SIXTY-TWO Somali pirates have been repatriated from Shimo la Tewa Maximum Security Prison in Mombasa as part of the Piracy Prisoner Transfer Programme.
According prison authorities, 164 pirates are still held at Shimo la Tewa and Kamiti prisons after they were captured at sea over alleged hijacking of vessels in the Indian Ocean and Gulf of Aden since 2008.
Eighty-three were convicted, while four are remandees who have appealed their cases at the High Court in Mombasa.
Meshack Okiya, the deputy officer in charge of Shimo la Tewa Prison, said 14 pirates will be handed over to Somalia’s embassy in Nairobi next week for repatriation after they completed their jail terms.
They are at the Kamiti Prison.
Okiya said the government is working with the United Nations Office on Drugs and Crime to facilitate the transfer of pirates who have completed their jail terms.
He spoke on Tuesday after receiving a Ramadhan donation from the Somali community in Mombasa.
UNODC has set up the Garowe and Hargeisa detention facilities in Puntland and Somaliland respectively as part of the Piracy Prisoner Transfer Programme.

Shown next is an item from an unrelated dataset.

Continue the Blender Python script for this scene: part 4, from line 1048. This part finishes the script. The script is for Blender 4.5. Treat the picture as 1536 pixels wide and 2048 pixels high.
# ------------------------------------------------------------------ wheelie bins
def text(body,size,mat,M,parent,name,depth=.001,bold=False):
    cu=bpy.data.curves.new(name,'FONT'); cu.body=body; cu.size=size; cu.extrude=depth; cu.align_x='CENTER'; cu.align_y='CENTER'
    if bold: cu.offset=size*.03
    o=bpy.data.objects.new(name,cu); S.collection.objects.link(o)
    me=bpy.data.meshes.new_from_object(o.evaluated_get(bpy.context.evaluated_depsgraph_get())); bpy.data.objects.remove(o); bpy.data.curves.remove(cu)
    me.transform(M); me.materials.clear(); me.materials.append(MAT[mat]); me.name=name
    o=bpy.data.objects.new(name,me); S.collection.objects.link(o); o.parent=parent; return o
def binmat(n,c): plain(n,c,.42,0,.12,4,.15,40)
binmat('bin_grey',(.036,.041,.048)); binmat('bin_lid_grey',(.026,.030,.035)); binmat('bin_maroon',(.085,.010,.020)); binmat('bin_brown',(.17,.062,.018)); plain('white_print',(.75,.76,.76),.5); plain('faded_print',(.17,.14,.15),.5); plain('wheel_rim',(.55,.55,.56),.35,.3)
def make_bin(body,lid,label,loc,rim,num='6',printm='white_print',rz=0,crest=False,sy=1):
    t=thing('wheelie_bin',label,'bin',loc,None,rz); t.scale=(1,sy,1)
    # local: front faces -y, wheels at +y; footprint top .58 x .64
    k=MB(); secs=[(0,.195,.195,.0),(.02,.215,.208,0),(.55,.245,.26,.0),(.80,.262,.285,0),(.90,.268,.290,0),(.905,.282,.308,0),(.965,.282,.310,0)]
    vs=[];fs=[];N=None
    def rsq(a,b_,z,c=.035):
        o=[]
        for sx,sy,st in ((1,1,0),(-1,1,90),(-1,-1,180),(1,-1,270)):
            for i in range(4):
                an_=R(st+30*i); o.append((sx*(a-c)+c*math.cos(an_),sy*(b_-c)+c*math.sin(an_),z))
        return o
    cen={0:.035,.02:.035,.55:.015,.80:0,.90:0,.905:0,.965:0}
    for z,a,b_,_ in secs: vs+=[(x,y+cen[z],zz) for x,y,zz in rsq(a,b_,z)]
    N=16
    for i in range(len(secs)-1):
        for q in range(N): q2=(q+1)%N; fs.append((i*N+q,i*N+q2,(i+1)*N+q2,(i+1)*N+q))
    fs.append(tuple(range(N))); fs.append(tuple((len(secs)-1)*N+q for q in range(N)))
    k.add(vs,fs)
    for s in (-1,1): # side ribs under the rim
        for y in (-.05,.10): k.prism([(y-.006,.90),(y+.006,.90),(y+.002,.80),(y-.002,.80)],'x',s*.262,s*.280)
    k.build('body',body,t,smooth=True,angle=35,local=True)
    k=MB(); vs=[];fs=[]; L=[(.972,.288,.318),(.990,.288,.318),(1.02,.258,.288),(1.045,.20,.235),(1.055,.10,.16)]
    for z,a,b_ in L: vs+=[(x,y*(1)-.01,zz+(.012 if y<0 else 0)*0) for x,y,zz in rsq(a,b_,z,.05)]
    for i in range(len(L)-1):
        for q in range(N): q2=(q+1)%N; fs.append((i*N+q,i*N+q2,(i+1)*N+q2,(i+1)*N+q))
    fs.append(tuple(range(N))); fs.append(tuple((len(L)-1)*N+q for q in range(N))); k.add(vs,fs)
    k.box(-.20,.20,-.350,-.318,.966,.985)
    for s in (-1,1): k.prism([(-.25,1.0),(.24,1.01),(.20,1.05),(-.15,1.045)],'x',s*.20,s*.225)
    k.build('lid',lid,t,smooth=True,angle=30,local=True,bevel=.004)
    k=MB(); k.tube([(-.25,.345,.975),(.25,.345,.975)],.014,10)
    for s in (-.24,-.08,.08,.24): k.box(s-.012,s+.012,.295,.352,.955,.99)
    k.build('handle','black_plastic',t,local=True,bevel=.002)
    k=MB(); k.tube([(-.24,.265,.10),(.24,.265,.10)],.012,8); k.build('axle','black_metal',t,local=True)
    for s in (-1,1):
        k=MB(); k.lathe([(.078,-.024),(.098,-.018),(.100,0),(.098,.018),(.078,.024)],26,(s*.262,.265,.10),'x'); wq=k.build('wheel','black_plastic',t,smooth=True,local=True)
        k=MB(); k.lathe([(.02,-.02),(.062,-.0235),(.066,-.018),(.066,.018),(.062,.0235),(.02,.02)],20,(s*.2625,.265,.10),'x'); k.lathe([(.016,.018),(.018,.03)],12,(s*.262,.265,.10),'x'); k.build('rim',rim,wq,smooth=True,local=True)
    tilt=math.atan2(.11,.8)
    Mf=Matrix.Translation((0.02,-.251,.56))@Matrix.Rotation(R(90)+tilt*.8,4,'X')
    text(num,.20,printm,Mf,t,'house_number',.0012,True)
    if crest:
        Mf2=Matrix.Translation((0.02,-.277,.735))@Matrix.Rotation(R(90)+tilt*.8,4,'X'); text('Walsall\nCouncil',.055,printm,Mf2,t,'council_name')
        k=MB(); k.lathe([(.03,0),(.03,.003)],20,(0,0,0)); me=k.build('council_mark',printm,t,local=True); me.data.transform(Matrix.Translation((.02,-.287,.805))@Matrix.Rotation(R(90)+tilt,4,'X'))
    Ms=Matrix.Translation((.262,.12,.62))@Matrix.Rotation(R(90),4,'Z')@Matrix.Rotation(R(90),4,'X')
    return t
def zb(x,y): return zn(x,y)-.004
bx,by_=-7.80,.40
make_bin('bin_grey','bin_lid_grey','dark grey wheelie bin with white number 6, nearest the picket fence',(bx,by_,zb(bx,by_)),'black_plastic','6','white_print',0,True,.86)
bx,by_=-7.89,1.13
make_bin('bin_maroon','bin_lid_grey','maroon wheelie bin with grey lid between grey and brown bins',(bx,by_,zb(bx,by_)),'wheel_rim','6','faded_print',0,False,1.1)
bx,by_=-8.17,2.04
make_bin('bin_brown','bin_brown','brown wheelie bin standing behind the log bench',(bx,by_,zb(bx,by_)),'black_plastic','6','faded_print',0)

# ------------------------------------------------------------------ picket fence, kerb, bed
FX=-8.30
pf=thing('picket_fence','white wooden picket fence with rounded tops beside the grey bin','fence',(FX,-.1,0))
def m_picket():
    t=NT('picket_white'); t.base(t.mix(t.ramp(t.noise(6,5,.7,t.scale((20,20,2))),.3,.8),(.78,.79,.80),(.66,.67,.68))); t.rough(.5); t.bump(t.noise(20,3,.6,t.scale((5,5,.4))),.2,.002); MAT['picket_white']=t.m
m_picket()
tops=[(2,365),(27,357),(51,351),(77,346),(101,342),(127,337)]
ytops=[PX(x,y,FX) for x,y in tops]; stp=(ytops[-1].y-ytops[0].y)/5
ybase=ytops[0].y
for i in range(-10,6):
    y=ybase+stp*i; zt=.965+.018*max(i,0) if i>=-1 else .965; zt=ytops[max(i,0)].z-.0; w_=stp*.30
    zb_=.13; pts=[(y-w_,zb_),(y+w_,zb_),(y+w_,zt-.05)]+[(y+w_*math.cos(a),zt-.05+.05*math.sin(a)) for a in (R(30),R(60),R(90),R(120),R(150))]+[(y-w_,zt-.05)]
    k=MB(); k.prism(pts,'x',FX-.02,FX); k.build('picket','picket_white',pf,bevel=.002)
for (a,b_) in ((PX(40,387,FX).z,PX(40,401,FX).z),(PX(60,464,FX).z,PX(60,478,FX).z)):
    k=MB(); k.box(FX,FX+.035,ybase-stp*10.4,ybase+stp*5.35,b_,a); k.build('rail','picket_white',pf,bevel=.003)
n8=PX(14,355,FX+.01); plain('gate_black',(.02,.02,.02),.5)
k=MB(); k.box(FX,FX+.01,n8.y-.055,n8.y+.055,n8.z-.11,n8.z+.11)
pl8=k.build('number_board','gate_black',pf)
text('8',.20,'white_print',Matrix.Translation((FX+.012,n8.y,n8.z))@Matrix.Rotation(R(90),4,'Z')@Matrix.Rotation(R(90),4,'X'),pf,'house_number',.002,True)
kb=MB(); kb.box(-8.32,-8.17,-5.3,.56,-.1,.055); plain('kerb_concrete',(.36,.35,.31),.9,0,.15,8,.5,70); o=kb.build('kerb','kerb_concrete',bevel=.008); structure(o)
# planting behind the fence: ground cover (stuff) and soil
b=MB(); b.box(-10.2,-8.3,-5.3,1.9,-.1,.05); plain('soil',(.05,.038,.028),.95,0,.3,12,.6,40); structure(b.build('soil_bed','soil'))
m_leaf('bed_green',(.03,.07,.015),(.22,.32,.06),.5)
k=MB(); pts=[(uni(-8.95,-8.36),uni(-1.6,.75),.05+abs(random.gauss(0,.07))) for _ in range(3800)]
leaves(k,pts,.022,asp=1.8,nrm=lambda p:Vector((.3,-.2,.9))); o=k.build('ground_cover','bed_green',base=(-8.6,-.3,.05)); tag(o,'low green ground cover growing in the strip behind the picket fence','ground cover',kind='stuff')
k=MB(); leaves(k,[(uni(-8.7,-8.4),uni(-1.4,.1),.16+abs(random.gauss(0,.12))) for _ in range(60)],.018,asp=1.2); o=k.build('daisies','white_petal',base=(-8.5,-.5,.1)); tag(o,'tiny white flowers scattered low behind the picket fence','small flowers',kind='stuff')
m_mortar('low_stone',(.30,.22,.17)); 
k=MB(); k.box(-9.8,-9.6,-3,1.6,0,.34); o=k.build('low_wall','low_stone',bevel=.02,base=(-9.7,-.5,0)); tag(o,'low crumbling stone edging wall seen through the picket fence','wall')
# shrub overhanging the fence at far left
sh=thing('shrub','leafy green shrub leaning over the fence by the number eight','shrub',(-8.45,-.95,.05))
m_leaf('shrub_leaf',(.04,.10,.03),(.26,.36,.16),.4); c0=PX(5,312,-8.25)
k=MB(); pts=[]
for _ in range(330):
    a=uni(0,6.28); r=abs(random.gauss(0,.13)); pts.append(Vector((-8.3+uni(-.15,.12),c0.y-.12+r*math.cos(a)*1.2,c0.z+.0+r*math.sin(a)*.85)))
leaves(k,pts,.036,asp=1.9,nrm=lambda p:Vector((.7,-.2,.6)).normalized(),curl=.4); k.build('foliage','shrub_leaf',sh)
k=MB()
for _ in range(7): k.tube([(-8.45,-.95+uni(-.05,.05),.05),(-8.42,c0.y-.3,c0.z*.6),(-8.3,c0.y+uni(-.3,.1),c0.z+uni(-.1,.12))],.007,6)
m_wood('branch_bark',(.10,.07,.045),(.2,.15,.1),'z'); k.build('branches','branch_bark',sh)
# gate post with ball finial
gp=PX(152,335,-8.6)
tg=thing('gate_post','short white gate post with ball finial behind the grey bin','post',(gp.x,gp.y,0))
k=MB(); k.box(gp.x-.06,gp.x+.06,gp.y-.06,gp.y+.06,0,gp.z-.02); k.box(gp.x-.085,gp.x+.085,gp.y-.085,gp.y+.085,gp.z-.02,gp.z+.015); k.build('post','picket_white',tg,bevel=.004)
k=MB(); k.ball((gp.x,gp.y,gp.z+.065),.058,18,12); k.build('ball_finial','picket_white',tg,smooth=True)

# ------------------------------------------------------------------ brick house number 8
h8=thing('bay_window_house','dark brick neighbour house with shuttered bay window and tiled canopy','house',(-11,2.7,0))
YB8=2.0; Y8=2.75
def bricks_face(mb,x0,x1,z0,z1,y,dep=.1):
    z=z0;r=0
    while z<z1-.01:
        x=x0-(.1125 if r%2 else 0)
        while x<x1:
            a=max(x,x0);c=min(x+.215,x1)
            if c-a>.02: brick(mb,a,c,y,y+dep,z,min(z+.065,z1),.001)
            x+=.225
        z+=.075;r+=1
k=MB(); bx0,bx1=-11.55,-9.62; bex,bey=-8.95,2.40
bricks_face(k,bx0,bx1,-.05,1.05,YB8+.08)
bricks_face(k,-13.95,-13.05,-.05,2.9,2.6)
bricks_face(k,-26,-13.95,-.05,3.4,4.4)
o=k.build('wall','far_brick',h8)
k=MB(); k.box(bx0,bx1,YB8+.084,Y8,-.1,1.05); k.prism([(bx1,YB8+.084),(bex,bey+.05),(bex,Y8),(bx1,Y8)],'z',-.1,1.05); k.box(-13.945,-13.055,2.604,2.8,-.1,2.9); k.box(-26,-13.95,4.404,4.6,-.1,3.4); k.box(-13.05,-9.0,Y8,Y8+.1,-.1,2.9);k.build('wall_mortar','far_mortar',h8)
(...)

“The pirates are handed over to Somalia embassy to transfer them to Puntland, where they can integrate with their relatives,” Okiya said.
He said the Kamiti Prison has been mandated to prepare repatriation orders to ease their transfer once they are about to complete the jail terms.
Okiya said most prisoners are serving jail terms of between five and 20 years.
Somalia has been pushing for the signing of an MoU to enable convicted Somalis to be repatriated.
Former Somalia ambassador Mohamed Ali Nur said the agreement will see pirates repatriated to Somalia to serve out the remainder of their sentences in their country’s prisons.